> DATA SHOWN
▼▼▼
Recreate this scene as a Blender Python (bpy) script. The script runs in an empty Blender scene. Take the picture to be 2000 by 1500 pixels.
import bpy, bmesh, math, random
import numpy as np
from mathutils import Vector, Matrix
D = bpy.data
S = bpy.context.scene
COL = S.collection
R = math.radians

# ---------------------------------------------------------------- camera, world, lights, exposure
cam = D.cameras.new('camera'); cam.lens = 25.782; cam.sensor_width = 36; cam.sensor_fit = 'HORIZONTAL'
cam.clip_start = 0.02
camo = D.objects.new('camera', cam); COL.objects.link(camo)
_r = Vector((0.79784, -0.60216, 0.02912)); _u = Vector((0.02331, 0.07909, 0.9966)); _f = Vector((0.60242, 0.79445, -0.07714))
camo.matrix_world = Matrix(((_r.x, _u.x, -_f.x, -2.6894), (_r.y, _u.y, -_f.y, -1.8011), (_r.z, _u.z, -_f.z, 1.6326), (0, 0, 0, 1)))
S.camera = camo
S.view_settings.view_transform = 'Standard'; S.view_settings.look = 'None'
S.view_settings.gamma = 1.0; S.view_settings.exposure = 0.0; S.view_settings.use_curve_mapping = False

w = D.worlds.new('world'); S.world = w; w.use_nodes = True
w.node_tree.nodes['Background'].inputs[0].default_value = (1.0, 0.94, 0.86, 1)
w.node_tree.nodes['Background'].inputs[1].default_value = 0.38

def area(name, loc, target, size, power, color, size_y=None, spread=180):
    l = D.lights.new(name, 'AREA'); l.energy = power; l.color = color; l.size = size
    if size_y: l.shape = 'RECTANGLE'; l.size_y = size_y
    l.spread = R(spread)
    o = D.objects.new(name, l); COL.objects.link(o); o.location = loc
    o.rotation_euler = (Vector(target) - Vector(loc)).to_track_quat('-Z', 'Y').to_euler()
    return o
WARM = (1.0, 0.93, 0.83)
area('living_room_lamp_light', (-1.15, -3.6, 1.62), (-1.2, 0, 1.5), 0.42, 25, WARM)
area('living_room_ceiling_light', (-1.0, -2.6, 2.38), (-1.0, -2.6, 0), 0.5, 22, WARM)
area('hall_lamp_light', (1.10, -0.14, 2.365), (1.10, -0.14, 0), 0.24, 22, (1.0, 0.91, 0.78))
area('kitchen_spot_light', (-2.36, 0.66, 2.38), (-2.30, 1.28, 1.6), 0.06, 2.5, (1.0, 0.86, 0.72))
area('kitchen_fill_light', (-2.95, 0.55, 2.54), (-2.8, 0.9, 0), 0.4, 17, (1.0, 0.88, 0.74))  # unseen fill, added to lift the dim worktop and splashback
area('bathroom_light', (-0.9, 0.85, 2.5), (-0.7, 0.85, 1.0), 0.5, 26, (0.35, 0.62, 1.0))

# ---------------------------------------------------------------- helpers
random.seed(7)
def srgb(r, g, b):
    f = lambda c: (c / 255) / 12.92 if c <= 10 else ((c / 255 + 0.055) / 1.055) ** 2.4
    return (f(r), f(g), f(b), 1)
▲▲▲
Only the lines from the start of the data to the line holding "w.node_tree.nodes['Background'].inputs[1].default_value = 0.38" are wanted; return them exactly, both ends included.

Recreate this scene as a Blender Python (bpy) script. The script runs in an empty Blender scene. Take the picture to be 2000 by 1500 pixels.
import bpy, bmesh, math, random
import numpy as np
from mathutils import Vector, Matrix
D = bpy.data
S = bpy.context.scene
COL = S.collection
R = math.radians

# ---------------------------------------------------------------- camera, world, lights, exposure
cam = D.cameras.new('camera'); cam.lens = 25.782; cam.sensor_width = 36; cam.sensor_fit = 'HORIZONTAL'
cam.clip_start = 0.02
camo = D.objects.new('camera', cam); COL.objects.link(camo)
_r = Vector((0.79784, -0.60216, 0.02912)); _u = Vector((0.02331, 0.07909, 0.9966)); _f = Vector((0.60242, 0.79445, -0.07714))
camo.matrix_world = Matrix(((_r.x, _u.x, -_f.x, -2.6894), (_r.y, _u.y, -_f.y, -1.8011), (_r.z, _u.z, -_f.z, 1.6326), (0, 0, 0, 1)))
S.camera = camo
S.view_settings.view_transform = 'Standard'; S.view_settings.look = 'None'
S.view_settings.gamma = 1.0; S.view_settings.exposure = 0.0; S.view_settings.use_curve_mapping = False

w = D.worlds.new('world'); S.world = w; w.use_nodes = True
w.node_tree.nodes['Background'].inputs[0].default_value = (1.0, 0.94, 0.86, 1)
w.node_tree.nodes['Background'].inputs[1].default_value = 0.38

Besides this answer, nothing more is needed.